Problem statement. Write out each line of the listing as it stands, without the images.

Source data.
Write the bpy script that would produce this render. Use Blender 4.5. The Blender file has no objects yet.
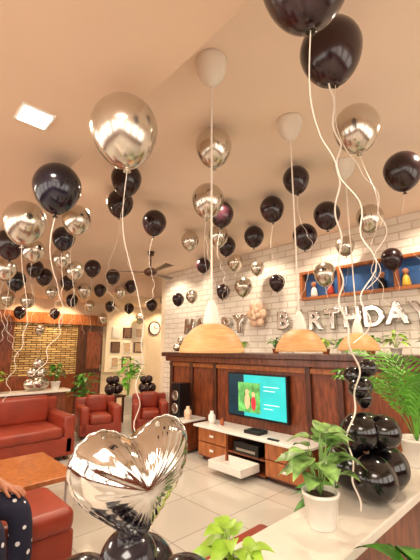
import bpy, bmesh, math, random
from mathutils import Vector, Matrix
R=random.Random(7)
C=bpy.context; D=bpy.data
def link(o): C.scene.collection.objects.link(o); return o
# ---------------- materials
def newmat(name):
    m=D.materials.new(name); m.use_nodes=True
    nt=m.node_tree; b=nt.nodes['Principled BSDF']; return m,nt,b
def rgb(r,g,b):
    f=lambda c:(c/255/12.92) if c/255<=.04045 else ((c/255+.055)/1.055)**2.4
    return (f(r),f(g),f(b),1)
def mat(name,col,rough=.5,metal=0,coat=0,var=.08,scale=8,bump=0,emit=0,bscale=None):
    m,nt,b=newmat(name)
    n=nt.nodes.new('ShaderNodeTexNoise'); n.inputs['Scale'].default_value=scale
    tc=nt.nodes.new('ShaderNodeTexCoord'); nt.links.new(tc.outputs['Object'],n.inputs['Vector'])
    r=nt.nodes.new('ShaderNodeValToRGB')
    r.color_ramp.elements[0].position=.3; r.color_ramp.elements[1].position=.7
    r.color_ramp.elements[0].color=tuple(c*(1-var) for c in col[:3])+(1,)
    r.color_ramp.elements[1].color=tuple(min(1,c*(1+var)) for c in col[:3])+(1,)
    nt.links.new(n.outputs['Fac'],r.inputs['Fac']); nt.links.new(r.outputs['Color'],b.inputs['Base Color'])
    b.inputs['Roughness'].default_value=rough; b.inputs['Metallic'].default_value=metal
    b.inputs['Coat Weight'].default_value=coat; b.inputs['Coat Roughness'].default_value=.05
    if bump:
        n2=nt.nodes.new('ShaderNodeTexNoise'); n2.inputs['Scale'].default_value=bscale or scale*4
        nt.links.new(tc.outputs['Object'],n2.inputs['Vector'])
        bp=nt.nodes.new('ShaderNodeBump'); bp.inputs['Strength'].default_value=bump
        nt.links.new(n2.outputs['Fac'],bp.inputs['Height']); nt.links.new(bp.outputs['Normal'],b.inputs['Normal'])
    if emit:
        nt.links.new(r.outputs['Color'],b.inputs['Emission Color']); b.inputs['Emission Strength'].default_value=emit
    return m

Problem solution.
Write the bpy script that would produce this render. Use Blender 4.5. The Blender file has no objects yet.
import bpy, bmesh, math, random
from mathutils import Vector, Matrix
R=random.Random(7)
C=bpy.context; D=bpy.data
def link(o): C.scene.collection.objects.link(o); return o
# ---------------- materials
def newmat(name):
    m=D.materials.new(name); m.use_nodes=True
    nt=m.node_tree; b=nt.nodes['Principled BSDF']; return m,nt,b
def rgb(r,g,b):
    f=lambda c:(c/255/12.92) if c/255<=.04045 else ((c/255+.055)/1.055)**2.4
    return (f(r),f(g),f(b),1)
def mat(name,col,rough=.5,metal=0,coat=0,var=.08,scale=8,bump=0,emit=0,bscale=None):
    m,nt,b=newmat(name)
    n=nt.nodes.new('ShaderNodeTexNoise'); n.inputs['Scale'].default_value=scale
    tc=nt.nodes.new('ShaderNodeTexCoord'); nt.links.new(tc.outputs['Object'],n.inputs['Vector'])
    r=nt.nodes.new('ShaderNodeValToRGB')
    r.color_ramp.elements[0].position=.3; r.color_ramp.elements[1].position=.7
    r.color_ramp.elements[0].color=tuple(c*(1-var) for c in col[:3])+(1,)
    r.color_ramp.elements[1].color=tuple(min(1,c*(1+var)) for c in col[:3])+(1,)
    nt.links.new(n.outputs['Fac'],r.inputs['Fac']); nt.links.new(r.outputs['Color'],b.inputs['Base Color'])
    b.inputs['Roughness'].default_value=rough; b.inputs['Metallic'].default_value=metal
    b.inputs['Coat Weight'].default_value=coat; b.inputs['Coat Roughness'].default_value=.05
    if bump:
        n2=nt.nodes.new('ShaderNodeTexNoise'); n2.inputs['Scale'].default_value=bscale or scale*4
        nt.links.new(tc.outputs['Object'],n2.inputs['Vector'])
        bp=nt.nodes.new('ShaderNodeBump'); bp.inputs['Strength'].default_value=bump
        nt.links.new(n2.outputs['Fac'],bp.inputs['Height']); nt.links.new(bp.outputs['Normal'],b.inputs['Normal'])
    if emit:
        nt.links.new(r.outputs['Color'],b.inputs['Emission Color']); b.inputs['Emission Strength'].default_value=emit
    return m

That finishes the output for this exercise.